All the toroid magnets are superconducting in order to allow a large magnetic field without too much particle–stopping mass or wallet–busting energy consumption. To achieve superconductivity, each magnet needs to be cooled to a freezing -269°C, just 4.2 degrees above absolute zero (using liquid helium). Each needs to be maintained in a good vacuum for optimal working conditions. The main parts of the magnet are called the "cold mass" and weigh about 120 tonnes, and are about 10m across. The large magnetic forces (many hundreds of tonnes) acting, mean that careful design and analysis are required to ensure that fractures do not occur when the magnet is turned on.

"It is the last magnet being tested on ATLAS before nominal operation, so this is a major milestone," says Arnaud Foussat, one of CERN’s magnet engineers. The end–cap toroid magnets were installed in the experimental cavern in the summer of 2007. The ATLAS engineers worked hard during October to cool the magnets to -269°C. The cooling process took five weeks because the magnets are so large.

Now that the magnets are at optimal working conditions, testing has begun. "We had to make sure that all the instrumentation and magnet safety systems were operational before the power test," says Foussat. Up to 200 Megajoules of energy is stored in each magnet — equivalent to 40 kg of TNT — and there are safety systems to help dissipate that energy away from the magnet in case a hotspot appears somewhere within the coil system. In the middle of November, the ATLAS magnet team fed a current of 4 kiloamperes through one magnet, and they planned to gradually ramp up the current to the nominal value of 21 kiloamperes.

"We expect large attraction forces between the two. We have to monitor those forces and make sure they are uniform so that there is no potential damage to the structure," says Foussat. On 22 November it became clear just how strong those forces could be. During testing, the magnet was not sufficiently braced, and moved several centimetres before being stopped by the end–cap calorimeter, which was not significantly damaged during the incident.

Marzio Nessi, the Technical Coordinator for ATLAS summarized the situation: "This test is not done in a standard ATLAS configuration but in a configuration that brings the end–cap magnet 35 cm closer to the calorimeter end–cap than normal position. Care was taken to ensure there was enough safety margin for this operation. Unexpectedly, at 14.7 kAmp, the end–cap toroid magnet moved toward the calorimeter by about 8 cm. Immediately, all activities were stopped, and the current was released. All means were put in place to visually inspect the Liquid Argon Calorimeter End-Cap services for possible damage. The ATLAS safety management team brought in all experts and the fire brigade with safety equipment just in case liquid argon would spill out.

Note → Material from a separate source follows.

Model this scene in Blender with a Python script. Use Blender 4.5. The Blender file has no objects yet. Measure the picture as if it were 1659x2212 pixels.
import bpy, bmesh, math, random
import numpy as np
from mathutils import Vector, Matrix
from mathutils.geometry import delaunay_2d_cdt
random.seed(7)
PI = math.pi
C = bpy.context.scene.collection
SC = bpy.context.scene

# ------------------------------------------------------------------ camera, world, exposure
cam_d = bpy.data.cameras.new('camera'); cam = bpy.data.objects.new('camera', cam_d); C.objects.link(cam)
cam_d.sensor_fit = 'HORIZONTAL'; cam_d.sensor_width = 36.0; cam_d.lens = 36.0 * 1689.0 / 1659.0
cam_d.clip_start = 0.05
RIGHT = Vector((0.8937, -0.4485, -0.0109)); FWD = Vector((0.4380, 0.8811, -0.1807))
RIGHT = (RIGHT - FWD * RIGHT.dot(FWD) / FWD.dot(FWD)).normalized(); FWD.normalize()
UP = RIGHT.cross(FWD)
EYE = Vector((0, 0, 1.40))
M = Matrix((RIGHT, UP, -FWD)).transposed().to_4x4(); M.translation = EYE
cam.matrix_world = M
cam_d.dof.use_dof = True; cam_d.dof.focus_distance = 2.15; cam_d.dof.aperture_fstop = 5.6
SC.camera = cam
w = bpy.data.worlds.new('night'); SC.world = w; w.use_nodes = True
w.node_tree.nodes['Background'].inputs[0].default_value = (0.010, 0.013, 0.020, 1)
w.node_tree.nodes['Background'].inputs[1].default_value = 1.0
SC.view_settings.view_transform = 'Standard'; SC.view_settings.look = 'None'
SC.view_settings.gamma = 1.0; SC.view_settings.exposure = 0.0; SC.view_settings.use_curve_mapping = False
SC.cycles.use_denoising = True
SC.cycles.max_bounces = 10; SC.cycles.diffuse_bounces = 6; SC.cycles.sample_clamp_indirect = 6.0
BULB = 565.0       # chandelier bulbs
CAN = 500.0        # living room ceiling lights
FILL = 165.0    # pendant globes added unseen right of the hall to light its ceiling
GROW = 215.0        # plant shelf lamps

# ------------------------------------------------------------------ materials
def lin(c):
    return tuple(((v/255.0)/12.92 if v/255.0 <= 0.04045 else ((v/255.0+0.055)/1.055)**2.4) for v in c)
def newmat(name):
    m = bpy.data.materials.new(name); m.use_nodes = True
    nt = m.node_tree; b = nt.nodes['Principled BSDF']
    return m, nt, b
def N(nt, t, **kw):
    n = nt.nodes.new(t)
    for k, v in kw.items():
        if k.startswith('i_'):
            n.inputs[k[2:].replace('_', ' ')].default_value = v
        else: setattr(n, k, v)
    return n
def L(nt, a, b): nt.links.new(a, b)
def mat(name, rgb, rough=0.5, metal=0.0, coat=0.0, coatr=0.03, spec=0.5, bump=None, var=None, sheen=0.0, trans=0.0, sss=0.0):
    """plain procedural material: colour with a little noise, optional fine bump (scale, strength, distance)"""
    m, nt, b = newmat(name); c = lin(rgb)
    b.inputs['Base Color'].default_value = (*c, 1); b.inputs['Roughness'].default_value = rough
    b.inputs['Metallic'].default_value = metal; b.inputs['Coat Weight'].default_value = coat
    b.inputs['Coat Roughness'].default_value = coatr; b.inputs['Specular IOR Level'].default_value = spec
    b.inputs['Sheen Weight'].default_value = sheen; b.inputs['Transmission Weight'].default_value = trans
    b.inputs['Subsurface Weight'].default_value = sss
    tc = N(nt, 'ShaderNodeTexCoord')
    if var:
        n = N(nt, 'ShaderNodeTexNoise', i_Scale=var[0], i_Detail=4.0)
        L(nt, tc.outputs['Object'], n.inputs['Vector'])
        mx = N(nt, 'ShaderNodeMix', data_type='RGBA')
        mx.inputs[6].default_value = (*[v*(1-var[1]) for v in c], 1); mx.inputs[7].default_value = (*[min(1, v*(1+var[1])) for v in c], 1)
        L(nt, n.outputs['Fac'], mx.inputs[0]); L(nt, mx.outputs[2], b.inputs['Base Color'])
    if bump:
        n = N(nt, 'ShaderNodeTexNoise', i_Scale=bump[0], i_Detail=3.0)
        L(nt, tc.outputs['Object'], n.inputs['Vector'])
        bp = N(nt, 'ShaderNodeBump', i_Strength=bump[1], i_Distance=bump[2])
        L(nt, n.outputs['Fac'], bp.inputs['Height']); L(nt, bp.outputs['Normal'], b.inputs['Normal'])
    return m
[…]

In the following days, the toroid magnet was moved back by about one meter and we inspected again for possible damage. No damage was found to the electronic connections or other services, except for the liquid argon exhaust line, the so–called cryoline. This line consists of a warm (outer) and a cold section (the inner part). Only the warm section was damaged. This week, we are starting repair. This will cause minimal perturbation to the normal schedule for a few days.

By now, the tests of the end–cap toroid magnets are completed. They will resume when the entire ATLAS detector is in its final closed configuration around April 2008. At least this test has proven that the end–cap toroid magnets were working correctly and their infrastructure behaved as expected."